Le fait de se réfu­gier dans l’intention pas­to­rale, son impré­ci­sion théo­lo­gique et les sym­pa­thies natu­ra­listes, à savoir néo-moder­nistes qui le sug­gèrent, ont sous­trait à l’Eglise son souffle sur­na­tu­rel et ont ouvert les portes à des doc­trines fausses, hors Tra­di­tion, que l’on ne peut donc pas amal­ga­mer har­mo­nieu­se­ment et de manière homo­gène dans le cadre dog­ma­tique de tou­jours. Il faut en outre noter que le munus docen­di, qui s’est lié à l’inspiration « pas­to­rale », a insé­ré orga­ni­que­ment les nou­veau­tés dans le munus sanc­ti­fi­can­di du Novus Ordo Mis­sae. Aujourd’hui dans l’Eglise deux méthodes magis­té­rielles sont en train de s’opposer. Elles per­mettent deux doc­trines, par consé­quent deux rituels et presque deux sacer­doces, l’un fon­dé sur la com­mu­nau­té (sur l’amour), l’autre sur l’autorité (sur la véri­té). Le recul du magis­tère de dog­ma­tique à pas­to­ral finit par per­mettre, au moins en puis­sance, que dans le même corps coexistent deux coeurs : presque deux Eglises. Avec la cir­cons­tance aggra­vante que la der­nière géné­ra­tion de prêtres et de fidèles – et en grande par­tie de pré­lats – désor­mais igno­rante du pas­sé, ne per­çoit pas la gra­vi­té de la chose.
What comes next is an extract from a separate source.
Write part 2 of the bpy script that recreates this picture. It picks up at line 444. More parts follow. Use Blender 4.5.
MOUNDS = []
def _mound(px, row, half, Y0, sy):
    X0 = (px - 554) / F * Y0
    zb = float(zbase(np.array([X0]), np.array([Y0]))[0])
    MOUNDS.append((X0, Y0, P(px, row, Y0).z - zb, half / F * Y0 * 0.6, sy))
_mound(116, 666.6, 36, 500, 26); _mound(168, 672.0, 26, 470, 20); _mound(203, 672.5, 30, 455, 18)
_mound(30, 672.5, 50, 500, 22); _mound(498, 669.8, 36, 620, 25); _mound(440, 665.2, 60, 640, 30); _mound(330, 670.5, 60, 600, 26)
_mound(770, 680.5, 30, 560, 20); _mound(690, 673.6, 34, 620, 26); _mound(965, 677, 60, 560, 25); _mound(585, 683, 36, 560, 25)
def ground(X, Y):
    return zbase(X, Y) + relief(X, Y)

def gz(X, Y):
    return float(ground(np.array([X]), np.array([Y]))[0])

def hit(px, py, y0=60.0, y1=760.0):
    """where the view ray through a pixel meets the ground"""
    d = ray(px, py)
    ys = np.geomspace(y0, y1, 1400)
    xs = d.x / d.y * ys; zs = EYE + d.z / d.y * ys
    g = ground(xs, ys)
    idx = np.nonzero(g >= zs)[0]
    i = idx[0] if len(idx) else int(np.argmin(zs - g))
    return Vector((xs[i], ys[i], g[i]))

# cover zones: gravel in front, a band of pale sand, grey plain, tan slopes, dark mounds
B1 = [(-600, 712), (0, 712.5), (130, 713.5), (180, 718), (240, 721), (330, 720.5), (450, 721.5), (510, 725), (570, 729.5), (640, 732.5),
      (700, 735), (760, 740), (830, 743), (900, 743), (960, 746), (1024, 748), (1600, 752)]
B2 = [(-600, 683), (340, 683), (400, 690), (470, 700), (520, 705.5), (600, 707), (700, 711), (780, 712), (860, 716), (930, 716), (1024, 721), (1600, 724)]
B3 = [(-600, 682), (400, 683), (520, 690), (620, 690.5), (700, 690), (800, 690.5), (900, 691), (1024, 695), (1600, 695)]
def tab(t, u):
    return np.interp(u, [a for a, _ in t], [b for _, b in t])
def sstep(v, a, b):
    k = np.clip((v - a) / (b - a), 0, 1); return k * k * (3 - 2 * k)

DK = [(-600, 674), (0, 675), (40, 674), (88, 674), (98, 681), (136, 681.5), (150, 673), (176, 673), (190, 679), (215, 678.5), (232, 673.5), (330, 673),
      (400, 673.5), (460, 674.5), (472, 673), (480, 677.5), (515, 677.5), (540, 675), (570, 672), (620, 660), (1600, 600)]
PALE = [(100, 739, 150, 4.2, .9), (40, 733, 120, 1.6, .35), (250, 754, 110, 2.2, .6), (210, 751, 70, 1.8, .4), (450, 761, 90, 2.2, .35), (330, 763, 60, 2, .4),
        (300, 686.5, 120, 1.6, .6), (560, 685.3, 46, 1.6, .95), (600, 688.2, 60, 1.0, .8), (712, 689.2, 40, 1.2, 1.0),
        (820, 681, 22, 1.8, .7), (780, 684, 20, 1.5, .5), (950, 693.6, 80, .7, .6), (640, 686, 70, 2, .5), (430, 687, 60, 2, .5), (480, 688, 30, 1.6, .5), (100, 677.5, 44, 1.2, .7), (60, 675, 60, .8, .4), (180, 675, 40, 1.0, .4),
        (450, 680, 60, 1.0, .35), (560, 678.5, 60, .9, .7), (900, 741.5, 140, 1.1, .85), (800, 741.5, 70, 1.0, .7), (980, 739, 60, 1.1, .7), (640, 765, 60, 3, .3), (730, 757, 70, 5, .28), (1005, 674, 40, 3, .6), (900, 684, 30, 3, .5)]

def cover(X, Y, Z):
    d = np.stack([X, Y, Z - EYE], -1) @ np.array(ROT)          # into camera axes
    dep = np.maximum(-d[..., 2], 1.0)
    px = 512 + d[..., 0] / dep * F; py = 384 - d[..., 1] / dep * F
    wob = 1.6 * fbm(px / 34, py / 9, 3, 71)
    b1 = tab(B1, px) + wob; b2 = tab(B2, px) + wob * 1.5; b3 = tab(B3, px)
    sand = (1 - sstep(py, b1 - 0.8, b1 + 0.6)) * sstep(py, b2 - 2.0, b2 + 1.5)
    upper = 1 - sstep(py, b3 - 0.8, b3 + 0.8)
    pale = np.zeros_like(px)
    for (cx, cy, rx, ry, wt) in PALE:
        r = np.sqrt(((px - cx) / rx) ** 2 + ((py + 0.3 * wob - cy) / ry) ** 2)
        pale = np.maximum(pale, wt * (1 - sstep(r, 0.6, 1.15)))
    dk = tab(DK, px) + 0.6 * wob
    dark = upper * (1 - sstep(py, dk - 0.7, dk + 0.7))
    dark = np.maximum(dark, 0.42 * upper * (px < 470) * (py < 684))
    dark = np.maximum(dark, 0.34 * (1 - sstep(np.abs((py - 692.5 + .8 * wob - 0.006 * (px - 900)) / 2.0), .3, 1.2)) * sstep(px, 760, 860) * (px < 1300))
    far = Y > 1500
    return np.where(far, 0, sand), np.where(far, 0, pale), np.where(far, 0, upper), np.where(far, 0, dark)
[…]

Alors, pour conclure, et voi­là le point impor­tant : l’Eglise ne « perd » pas la véri­té, ne la rejette pas for­mel­le­ment et n’atténue même pas sa valeur dog­ma­tique ; mais, pour employer la for­mule d’Amerio, elle ne l’égale pas ; ce qui fait que la forme, phi­lo­so­phi­que­ment par­lant, est pro­vi­den­tiel­le­ment sauve. Mais cela, comme on peut le devi­ner, ne suf­fit cer­tai­ne­ment pas. Il n’y a en aucune manière rup­ture for­melle, ni d’ailleurs for­melle conti­nui­té, car les nou­veau­tés n’ont pas été rati­fiées par­mi les véri­tés de 2e degré. Cela signi­fie que de cette façon, sui­vant l’image d’Amerio, l’Eglise n’égale plus la véri­té – fait grave mais non pas fatal – mais ne la perd pas non plus – fait fatal néan­moins méta­phy­si­que­ment impos­sible. En effet, le magis­tère, aus­si bien au niveau papal qu’au niveau conci­liaire, se refuse for­mel­le­ment à éle­ver au rang de dogmes comme à frap­per d’anathème les nou­veau­tés non homo­gènes à la Tra­di­tion ; de même qu’il se refuse à décla­rer épui­sées et non plus en vigueur les pré­cé­dentes : la poli­tique déjà indi­quée qui consiste à chan­ger sans chan­ger et dire sans dire, per­met donc d’affirmer la coexis­tence de conti­nui­té et rup­ture, tant décla­mée mais jamais prou­vée.